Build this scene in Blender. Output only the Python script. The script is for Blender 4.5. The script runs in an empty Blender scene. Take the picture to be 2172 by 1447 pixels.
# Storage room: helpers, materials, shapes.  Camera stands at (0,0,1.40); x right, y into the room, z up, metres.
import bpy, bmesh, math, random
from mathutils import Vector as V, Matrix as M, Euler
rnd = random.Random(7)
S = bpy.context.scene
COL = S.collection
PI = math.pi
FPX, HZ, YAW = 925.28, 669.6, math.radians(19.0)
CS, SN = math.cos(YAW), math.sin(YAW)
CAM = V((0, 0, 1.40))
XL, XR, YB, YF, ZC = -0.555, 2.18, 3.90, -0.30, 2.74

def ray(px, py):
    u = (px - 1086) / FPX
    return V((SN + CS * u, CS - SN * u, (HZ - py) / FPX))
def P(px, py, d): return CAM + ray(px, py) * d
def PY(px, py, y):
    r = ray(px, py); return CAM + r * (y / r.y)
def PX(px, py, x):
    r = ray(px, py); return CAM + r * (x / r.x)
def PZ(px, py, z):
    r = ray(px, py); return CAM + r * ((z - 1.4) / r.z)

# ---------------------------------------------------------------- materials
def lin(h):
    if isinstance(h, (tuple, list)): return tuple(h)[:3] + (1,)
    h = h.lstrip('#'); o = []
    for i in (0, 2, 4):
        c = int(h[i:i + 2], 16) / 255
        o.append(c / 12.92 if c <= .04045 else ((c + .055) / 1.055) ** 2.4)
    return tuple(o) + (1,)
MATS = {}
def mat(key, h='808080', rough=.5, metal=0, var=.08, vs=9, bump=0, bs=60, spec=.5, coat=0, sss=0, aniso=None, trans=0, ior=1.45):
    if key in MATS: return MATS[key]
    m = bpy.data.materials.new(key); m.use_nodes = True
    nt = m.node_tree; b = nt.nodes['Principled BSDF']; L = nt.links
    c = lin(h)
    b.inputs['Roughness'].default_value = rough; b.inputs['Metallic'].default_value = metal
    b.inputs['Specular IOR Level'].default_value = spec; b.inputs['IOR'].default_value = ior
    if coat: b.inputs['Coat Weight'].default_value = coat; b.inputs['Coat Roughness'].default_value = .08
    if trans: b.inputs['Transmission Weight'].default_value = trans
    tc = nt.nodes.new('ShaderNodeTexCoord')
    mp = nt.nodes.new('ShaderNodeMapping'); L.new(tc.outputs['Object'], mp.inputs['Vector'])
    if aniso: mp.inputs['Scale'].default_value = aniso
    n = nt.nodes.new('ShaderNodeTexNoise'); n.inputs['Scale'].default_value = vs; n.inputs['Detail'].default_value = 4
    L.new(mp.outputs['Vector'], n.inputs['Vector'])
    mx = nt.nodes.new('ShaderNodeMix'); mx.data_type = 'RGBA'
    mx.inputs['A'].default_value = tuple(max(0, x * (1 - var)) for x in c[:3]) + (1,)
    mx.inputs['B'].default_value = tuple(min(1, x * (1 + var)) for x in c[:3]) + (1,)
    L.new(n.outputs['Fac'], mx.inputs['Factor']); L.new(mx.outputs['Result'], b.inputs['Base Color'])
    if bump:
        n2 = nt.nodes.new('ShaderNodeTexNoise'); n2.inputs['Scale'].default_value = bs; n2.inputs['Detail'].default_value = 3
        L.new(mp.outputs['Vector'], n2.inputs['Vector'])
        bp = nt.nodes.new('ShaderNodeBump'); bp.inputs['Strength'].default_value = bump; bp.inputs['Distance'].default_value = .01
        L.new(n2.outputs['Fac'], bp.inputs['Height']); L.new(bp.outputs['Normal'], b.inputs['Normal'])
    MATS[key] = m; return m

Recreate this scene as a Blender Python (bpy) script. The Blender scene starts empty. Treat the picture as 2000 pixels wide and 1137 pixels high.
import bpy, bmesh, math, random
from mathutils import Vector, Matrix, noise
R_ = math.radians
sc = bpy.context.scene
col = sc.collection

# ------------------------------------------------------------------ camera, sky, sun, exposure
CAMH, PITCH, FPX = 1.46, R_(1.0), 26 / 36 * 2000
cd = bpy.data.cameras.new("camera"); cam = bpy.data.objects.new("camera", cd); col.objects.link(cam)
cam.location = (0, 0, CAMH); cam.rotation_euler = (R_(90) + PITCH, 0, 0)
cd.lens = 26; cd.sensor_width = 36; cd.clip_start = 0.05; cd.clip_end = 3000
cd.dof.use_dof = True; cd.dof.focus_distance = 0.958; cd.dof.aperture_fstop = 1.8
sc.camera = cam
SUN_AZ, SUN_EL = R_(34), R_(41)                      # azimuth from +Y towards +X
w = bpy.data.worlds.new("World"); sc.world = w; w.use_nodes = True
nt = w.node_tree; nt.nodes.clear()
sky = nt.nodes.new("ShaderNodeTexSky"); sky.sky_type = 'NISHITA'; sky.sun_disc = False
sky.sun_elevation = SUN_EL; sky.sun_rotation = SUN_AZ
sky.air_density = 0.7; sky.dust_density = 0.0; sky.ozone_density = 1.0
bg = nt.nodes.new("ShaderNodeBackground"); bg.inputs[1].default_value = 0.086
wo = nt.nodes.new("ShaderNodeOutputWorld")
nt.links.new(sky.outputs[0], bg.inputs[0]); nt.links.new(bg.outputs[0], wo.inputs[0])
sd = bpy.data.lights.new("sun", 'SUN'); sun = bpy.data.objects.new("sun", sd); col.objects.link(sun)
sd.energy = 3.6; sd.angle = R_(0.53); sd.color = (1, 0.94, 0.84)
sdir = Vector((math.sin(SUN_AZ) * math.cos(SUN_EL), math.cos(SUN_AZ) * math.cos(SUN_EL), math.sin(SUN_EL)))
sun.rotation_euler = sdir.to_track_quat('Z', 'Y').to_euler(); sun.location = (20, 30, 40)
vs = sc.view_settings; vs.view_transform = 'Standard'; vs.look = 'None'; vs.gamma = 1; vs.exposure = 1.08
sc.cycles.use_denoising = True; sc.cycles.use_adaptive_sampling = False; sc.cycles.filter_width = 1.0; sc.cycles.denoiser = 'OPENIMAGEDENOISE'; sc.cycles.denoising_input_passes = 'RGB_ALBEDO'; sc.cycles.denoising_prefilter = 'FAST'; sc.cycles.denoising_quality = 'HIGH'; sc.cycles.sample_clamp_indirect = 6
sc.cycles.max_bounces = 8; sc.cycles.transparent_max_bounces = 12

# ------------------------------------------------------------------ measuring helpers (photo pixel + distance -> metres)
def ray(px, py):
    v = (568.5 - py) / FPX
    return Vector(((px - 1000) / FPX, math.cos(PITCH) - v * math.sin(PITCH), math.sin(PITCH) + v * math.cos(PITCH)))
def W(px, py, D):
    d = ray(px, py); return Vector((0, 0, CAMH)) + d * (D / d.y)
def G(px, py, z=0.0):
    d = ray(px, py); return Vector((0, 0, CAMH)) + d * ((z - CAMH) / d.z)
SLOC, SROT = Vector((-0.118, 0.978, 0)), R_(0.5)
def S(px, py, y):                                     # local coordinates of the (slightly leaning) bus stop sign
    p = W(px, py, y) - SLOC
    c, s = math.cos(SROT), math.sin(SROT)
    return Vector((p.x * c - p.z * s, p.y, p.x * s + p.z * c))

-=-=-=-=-

Exercise task>
Set down each line of the material verbatim, from the first line through the line that contains "r = ray(px, py); return CAM + r * ((z".

Exercise answer>
Build this scene in Blender. Output only the Python script. The script is for Blender 4.5. The script runs in an empty Blender scene. Take the picture to be 2172 by 1447 pixels.
# Storage room: helpers, materials, shapes.  Camera stands at (0,0,1.40); x right, y into the room, z up, metres.
import bpy, bmesh, math, random
from mathutils import Vector as V, Matrix as M, Euler
rnd = random.Random(7)
S = bpy.context.scene
COL = S.collection
PI = math.pi
FPX, HZ, YAW = 925.28, 669.6, math.radians(19.0)
CS, SN = math.cos(YAW), math.sin(YAW)
CAM = V((0, 0, 1.40))
XL, XR, YB, YF, ZC = -0.555, 2.18, 3.90, -0.30, 2.74

def ray(px, py):
    u = (px - 1086) / FPX
    return V((SN + CS * u, CS - SN * u, (HZ - py) / FPX))
def P(px, py, d): return CAM + ray(px, py) * d
def PY(px, py, y):
    r = ray(px, py); return CAM + r * (y / r.y)
def PX(px, py, x):
    r = ray(px, py); return CAM + r * (x / r.x)
def PZ(px, py, z):
    r = ray(px, py); return CAM + r * ((z - 1.4) / r.z)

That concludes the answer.